Нынче с отъездом Урусова прошла моя злоба на мама. Он мне прислал конфеты, которые он вчера проиграл мне из-за какого-то пари.
Сегодня приходила погоревшая женщина с шестью мальчиками, из которых старшему 13 лет. У нее мужа нет, в солдатах убит, земли нет и последняя изба сгорела. Такой несчастной я редко видела. Мы детей накормили белым хлебом, молоком и надавали пропасть платья и денег немного. Мне хотелось отдать ей свое жалование за 1-е июня3, но потом и жалко стало, и такое восхищение самой собой я почувствовала, когда решилась на такую щедрость, что гадко и противно на себя стало. Но зато потом, когда она ушла, мне так стало стыдно, что я не отдала, а оставила себе на бантики то, что для нее ведь очень было бы много!

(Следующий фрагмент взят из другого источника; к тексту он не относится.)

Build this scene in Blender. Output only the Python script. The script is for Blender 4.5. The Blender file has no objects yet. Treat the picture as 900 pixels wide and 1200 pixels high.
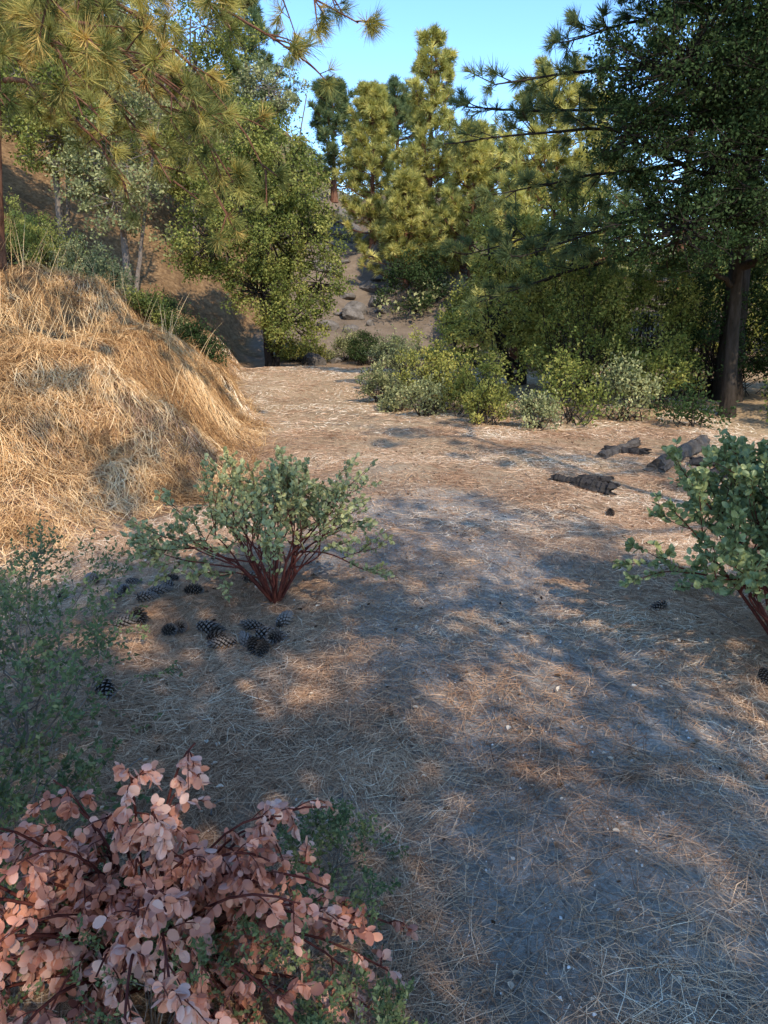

Пожалуй, что правду говорят папа и князь, что надо делать так, как хочется, чтобы тогда, когда сделаешь дурно, чувствовать это. А если всегда делать хорошо, то делаешься собой довольна и это очень противно. Ах, как это все у меня неясно!
Если кто-нибудь когда-нибудь прочтет мой дневник, то не осуждайте меня, что я пишу такой вздор и так несвязно. Я пишу все то, что мне только в голову приходит, и искренно надеюсь, что никто никогда его не прочтет. Было бы гораздо приятнее писать его для себя одной, чем для кого-нибудь. Странно, что всегда подделываешься под тон каждого человека, когда с ним разговариваешь, иногда и других бранишь из угоды к нему. Как это гадко! Надо записать в мою книгу правил.
Нынче вечером папа говорил о том, за какого рода человека он бы хотел меня отдать замуж. Говорит, непременно за человека выдающегося чем-нибудь, только не светского. «Как, говорит, если мазурку хорошо танцует, значит, никуда не годится». По-моему, тоже. Неужели и нас так судят? А я-то так старалась выучиться лучше всех мазурку плясать, и когда Миша Сухотин говорил мне, что ему совестно со мной танцевать, потому что я так хорошо танцую, а он так гадко, как я была горда!